Mastro asked whether Fajardo referred to Donziger as the "cabeza," the Spanish word for head.

"I don't know," Donziger replied. "He certainly hasn't in years."

Mastro asked about another honorific, "Commander in Chief."

Donziger replied that Fajardo actually used the term comandante, the Spanish equivalent. "Pablo had a lot of nicknames for me," he said, adding that this one was a "term of affection."

Mastro suggested that Donziger referred to Fajardo as "My young field lawyer in Lago."

That dialogue seemed to highlight the longstanding positions of the two opposing sides: with Chevron emphasizing bluster it attributed to Donziger, who typically insists his words have been taken out of context to serve a misleading narrative of fraud.

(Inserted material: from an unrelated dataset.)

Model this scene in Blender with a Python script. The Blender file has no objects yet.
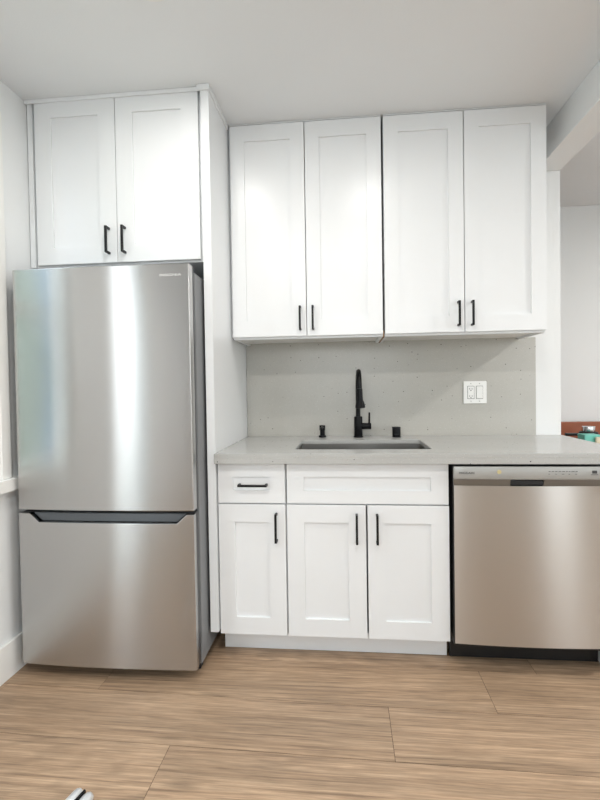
import bpy, bmesh, math, random
from mathutils import Vector, Matrix
random.seed(7)
PI = math.pi
sc = bpy.context.scene
C = sc.collection

# ---------------------------------------------------------------- camera
CAM = Vector((0.5698, -2.4872, 1.1951))
yaw, pit, rol = [math.radians(a) for a in (5.1099, -1.1294, -0.8751)]
F = Vector((-math.sin(yaw)*math.cos(pit), math.cos(yaw)*math.cos(pit), math.sin(pit)))
R0 = Vector((math.cos(yaw), math.sin(yaw), 0)); U0 = R0.cross(F)
R1 = R0*math.cos(rol) + U0*math.sin(rol); U1 = -R0*math.sin(rol) + U0*math.cos(rol)
cd = bpy.data.cameras.new('camera')
cam = bpy.data.objects.new('camera', cd); C.objects.link(cam)
M = Matrix((R1, U1, -F)).transposed().to_4x4(); M.translation = CAM
cam.matrix_world = M
cd.sensor_fit = 'VERTICAL'; cd.sensor_height = 36
cd.lens = 435.95*36/800
cd.shift_x = -6.877/800; cd.shift_y = (395.138-400)/800*1.0
cd.clip_start = 0.02
sc.camera = cam

# ---------------------------------------------------------------- world, light, exposure
sc.view_settings.view_transform = 'Standard'
sc.view_settings.look = 'None'
sc.view_settings.gamma = 1
sc.view_settings.use_curve_mapping = False
sc.view_settings.exposure = 0.08
SKY = 4.2
LAMP = 7.9
SUN = 5.0
W = bpy.data.worlds.new('world'); sc.world = W; W.use_nodes = True
nt = W.node_tree; nt.nodes.clear()
wo = nt.nodes.new('ShaderNodeOutputWorld'); bg = nt.nodes.new('ShaderNodeBackground')
tc = nt.nodes.new('ShaderNodeTexCoord'); sx = nt.nodes.new('ShaderNodeSeparateXYZ')
rp = nt.nodes.new('ShaderNodeValToRGB')
nt.links.new(tc.outputs['Generated'], sx.inputs[0])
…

In his statement, Donziger said that Chevron did the same thing with "Crude" footage, "professionally video-editing the outtakes to remove, in a way that is barely noticeable to the viewer, my references to our fears of Chevron's corruption, and submitting these edited outtakes to the court as true and correct copies."

"This is tampering with evidence, pure and simple," he wrote in the statement.

Donziger called it "roughly correct" that he earned up to seven times more in salary than Fajardo and stood to gain three times the contingency fee, before explaining that cost of living factor into that equation.

This explanation was stricken from the record as unresponsive to the question.

Referring to Fajardo, Mastro said, "He must be a very generous boss, Mr. Donziger."

Rebuking the nonquestion, Judge Kaplan said, "Let's cut it out."

"Sorry, Your Honor," Mastro replied.

Mastro displayed a series of invoices and expense forms into evidence as he questioned Donziger's statement that he operated under constant financial "constraint" and "limitation." One of the forms showed a more than $21 million budget between 2007 and 2013.

Chevron has been trying to get its hands on a portion of Donziger's financial documents held by an accountant.

Donziger's attorney, Richard Friedman, called those expenses a "drop in the bucket" in terms of the costs of litigating against Chevron, even if a much smaller budget would sustain less complicated litigation.

"It's like calling someone tall or short," Friedman said. "Compared to what?"

The topic is likely to resurface as Donziger's questioning continues on Tuesday.